It's starting to appear as if nine-player football is coming to Oregon next season.
In an update released last week, the OSAA football ad hoc committee recommended that 2A schools switch from the traditional 11-player game to nine-player. It also is in favor of 1A schools continuing with eight-player and six-player.
OSAA assistant executive director Brad Garrett, who oversees football, said the switch to nine-player will help keep the sport alive at smaller schools in 2A.
“We have a dozen schools down there at the bottom of 2A, they're struggling to keep 11-player football,” Garrett said. “Nine-player makes a huge difference for a school. You lose two linemen – the two tackles – and that's traditionally where those teams will struggle, finding those bodies to play up front.”
In the previous update, the committee recommended that 2A continue with 11-player. But many 2A schools responded by saying they preferred going to nine-player.
A survey of 2A schools revealed that 22 were in favor of nine-player. Ten schools preferred 11-player but would accept nine-player. Another four indicated they wished to move forward with 11-player.
The feedback swayed the committee.
“The committee said, 'We're going to roll back to nine-player,'” Garrett said. “At this point, they've settled in pretty good.”
Greg Grant, who has coached Heppner to three state championships, said he is on board with the change to nine-player.
“We're at a point now where we need to do things to help all football teams,” Grant said. “Personally, we voted that we would prefer 11-man, but we understand how going to nine-man could possibly be the greater good. I don't think this is for the health of our program. I think this is for the health of football at our level.”
Knappa athletic director Kirk Miller also said that the move is “for the betterment of all 2A football.”
“When we're playing teams that, you look over on their sideline, and they only have 15 or 16 kids, it's just not a healthy thing for the state of football,” Miller said. “We need to look at taking kids off the field so teams don't have to play that 140-pound freshman just to field 11 kids.”
If 2A schools desire to compete in 11-player, they have the option of moving up to 3A. Kennedy, Salem Academy, Stanfield and Colton voted that they would prefer to play 11-player.
“I think there's the potential to see some teams stay at the 11-player level,” Garrett said.
Garrett and Grant said the appeal of nine-player is its “portability.” The schemes of 11-player and nine-player are similar enough to make it easy for 2A and 3A teams to play cross-classification games. Grant said he already has notified Warrenton and Kennedy that Heppner intends to play them in 11-player games next season.
“I think the 11-man game and the nine-man game are highly portable to each other,” Grant said.
Garrett said the transition from 11-player to eight-player makes it a “totally different game,” but that's not the case when comparing 11-player and nine-player.
“The transition from 11 to nine is very easy,” Garrett said. “It adds that ability to schedule locally against schools you may not have wanted to, or been able to play, previously.”
Grant said that 2A and 3A football teams in Oregon “have been linked forever,” and he doesn't want to jeopardize those relationships.

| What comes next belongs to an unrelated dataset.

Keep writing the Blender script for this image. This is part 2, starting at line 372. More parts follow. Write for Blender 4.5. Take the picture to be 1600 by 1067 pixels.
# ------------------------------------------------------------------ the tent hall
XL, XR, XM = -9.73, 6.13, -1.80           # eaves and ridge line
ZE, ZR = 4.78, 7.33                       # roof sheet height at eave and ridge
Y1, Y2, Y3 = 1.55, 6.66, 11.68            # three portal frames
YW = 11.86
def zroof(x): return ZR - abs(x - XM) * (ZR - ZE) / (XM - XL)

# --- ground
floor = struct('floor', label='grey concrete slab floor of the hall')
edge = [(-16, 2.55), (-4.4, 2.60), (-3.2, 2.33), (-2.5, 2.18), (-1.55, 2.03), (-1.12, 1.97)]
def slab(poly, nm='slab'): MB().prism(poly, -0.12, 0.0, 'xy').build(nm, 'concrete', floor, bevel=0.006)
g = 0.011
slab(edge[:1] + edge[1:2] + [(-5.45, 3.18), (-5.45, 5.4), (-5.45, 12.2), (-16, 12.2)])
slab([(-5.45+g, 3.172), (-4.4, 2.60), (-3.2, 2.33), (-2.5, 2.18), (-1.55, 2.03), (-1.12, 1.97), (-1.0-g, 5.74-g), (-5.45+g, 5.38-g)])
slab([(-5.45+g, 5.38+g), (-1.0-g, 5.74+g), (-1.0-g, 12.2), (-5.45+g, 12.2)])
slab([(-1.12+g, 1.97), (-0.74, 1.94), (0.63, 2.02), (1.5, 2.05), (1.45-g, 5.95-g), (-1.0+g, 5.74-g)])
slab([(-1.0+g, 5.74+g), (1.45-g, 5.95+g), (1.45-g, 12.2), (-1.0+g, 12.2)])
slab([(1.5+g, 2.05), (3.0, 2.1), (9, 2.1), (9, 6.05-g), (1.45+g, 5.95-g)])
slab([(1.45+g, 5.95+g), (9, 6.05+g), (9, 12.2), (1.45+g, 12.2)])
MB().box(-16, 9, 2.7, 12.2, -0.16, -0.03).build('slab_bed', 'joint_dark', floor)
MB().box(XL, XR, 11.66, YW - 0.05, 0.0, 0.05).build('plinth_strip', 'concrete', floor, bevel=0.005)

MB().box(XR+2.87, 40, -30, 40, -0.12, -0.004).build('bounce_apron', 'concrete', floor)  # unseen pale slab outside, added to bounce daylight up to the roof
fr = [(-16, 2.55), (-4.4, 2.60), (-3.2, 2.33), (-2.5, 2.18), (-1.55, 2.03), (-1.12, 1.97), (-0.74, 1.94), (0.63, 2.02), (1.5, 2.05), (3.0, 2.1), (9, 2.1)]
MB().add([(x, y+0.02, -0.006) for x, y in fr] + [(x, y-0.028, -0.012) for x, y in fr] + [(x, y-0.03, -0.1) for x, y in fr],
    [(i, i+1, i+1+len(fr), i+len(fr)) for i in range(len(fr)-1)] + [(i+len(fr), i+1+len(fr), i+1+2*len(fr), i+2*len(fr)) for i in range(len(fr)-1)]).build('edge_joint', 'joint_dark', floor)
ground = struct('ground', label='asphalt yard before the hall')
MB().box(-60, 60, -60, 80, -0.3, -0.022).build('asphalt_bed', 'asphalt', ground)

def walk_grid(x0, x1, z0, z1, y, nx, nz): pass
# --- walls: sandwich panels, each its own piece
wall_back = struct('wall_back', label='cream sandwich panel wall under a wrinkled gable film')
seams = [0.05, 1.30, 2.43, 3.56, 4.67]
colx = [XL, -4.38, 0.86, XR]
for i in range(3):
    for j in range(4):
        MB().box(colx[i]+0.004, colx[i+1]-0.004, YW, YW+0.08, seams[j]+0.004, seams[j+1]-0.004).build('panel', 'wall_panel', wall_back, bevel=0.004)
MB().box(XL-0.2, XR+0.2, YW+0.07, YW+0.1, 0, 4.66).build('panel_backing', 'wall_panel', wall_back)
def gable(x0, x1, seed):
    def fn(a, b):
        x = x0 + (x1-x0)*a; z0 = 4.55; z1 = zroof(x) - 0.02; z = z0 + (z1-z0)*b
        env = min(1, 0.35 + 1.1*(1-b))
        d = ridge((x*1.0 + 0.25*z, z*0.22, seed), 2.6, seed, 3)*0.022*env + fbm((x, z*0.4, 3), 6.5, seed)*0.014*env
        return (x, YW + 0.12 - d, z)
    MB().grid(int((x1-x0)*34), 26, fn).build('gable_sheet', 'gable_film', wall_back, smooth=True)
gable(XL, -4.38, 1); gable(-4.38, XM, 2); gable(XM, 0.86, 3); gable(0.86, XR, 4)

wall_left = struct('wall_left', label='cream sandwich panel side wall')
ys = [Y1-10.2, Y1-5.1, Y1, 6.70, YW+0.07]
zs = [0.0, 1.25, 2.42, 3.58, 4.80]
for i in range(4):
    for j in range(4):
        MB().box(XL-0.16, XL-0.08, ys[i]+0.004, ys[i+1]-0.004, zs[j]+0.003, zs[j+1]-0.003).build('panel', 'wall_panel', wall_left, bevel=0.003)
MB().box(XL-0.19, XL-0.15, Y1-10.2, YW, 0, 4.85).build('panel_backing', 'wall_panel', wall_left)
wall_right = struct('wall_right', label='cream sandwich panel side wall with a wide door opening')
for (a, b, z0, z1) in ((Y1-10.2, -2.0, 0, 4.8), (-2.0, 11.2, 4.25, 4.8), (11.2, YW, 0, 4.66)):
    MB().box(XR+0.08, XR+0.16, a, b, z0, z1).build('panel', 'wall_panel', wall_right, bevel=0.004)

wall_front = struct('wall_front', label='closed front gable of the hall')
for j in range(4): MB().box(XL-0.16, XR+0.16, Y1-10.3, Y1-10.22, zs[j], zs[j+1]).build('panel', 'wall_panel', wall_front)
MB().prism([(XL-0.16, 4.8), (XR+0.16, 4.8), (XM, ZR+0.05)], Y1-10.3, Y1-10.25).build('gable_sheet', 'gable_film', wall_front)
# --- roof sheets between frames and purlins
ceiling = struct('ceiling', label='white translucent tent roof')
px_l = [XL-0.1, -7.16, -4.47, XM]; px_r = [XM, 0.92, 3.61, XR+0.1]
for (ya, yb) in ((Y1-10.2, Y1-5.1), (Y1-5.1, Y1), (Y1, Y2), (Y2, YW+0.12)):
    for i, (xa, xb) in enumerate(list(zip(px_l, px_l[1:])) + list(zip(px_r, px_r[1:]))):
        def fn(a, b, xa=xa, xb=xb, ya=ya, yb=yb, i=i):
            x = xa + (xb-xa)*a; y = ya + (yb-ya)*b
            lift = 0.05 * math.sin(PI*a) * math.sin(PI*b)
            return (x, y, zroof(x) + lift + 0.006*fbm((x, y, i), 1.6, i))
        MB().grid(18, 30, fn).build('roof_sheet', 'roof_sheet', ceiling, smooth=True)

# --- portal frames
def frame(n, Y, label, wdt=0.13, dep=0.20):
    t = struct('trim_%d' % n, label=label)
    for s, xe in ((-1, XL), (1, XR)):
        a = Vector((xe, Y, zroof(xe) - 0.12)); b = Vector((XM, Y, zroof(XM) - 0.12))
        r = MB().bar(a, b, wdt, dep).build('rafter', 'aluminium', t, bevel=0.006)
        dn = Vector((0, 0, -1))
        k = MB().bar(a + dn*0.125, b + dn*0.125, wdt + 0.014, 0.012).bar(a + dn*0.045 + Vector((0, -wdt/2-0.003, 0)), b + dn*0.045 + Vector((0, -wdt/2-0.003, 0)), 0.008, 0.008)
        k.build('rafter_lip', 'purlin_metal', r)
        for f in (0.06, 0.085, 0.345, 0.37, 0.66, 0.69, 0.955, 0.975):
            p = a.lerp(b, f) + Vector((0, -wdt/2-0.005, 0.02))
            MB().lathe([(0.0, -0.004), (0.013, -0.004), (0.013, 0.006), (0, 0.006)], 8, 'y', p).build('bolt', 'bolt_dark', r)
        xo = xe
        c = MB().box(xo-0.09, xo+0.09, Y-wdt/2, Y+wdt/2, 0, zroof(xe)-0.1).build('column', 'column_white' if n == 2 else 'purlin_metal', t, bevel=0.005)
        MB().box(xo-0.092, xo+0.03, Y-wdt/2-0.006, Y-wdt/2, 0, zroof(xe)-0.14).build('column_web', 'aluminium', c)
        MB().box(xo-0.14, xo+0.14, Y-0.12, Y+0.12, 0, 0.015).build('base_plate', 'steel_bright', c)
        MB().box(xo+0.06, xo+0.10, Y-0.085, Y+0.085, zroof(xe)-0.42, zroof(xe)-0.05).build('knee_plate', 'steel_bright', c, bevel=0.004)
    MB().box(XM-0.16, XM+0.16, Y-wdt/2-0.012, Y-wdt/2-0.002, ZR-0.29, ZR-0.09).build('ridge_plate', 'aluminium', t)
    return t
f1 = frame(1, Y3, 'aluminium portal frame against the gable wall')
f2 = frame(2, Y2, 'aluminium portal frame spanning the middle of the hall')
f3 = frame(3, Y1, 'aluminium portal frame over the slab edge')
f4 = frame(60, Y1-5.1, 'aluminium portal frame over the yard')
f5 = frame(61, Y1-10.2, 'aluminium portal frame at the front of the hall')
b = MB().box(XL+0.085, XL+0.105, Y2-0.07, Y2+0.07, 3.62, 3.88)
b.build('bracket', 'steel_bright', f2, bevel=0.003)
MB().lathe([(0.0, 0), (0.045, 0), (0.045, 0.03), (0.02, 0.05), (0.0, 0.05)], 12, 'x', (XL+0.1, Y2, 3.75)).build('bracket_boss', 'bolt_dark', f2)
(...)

“I think it'll be changed to a certain degree,” Grant said. “You might match up regionally with the school next door, and that game could be a nine-man game one year and an 11-man game the next. I look at it as an opportunity to maintain our connections with the 3A schools.”
Miller said crossover games between 2A and 3A “are going to take some cooperation. But the crossover between eight and 11 is just too great. You won't see teams playing against one another like that.”
On a different note, a major benefit of going from 11-player to nine-player is it can help create more subvarsity competition, according to Grant.
“My hope is that every 2A school sponsors JV football,” Grant said. “Not enough 2A schools have been able to, or have chosen to, put an emphasis on JV football.”
The football ad hoc committee's last meeting is set for Feb. 2.
Notes: The committee supports adding an OSAA championship for six-player. The six-player game has not had an official state championship since the OSAA introduced it as a pilot program in 2018. … After considering not allowing teams that are playing down in classification to qualify for the playoffs, the committee now favors an annual review of those teams. Teams playing down would remain eligible for the postseason, but if they win 67 percent of their games, or win a playoff game, they would be required to go back up the following season. … Of the 24 schools that met the criteria to play down one classification for the next two seasons, so far, five have requested to do so: Ashland (4A), Harrisburg (2A), Parkrose (4A), Phoenix (3A) and Southridge. (5A). The other 19 schools – a group that includes 6A teams Cleveland, Grants Pass, Gresham and Oregon City – have yet to request a move.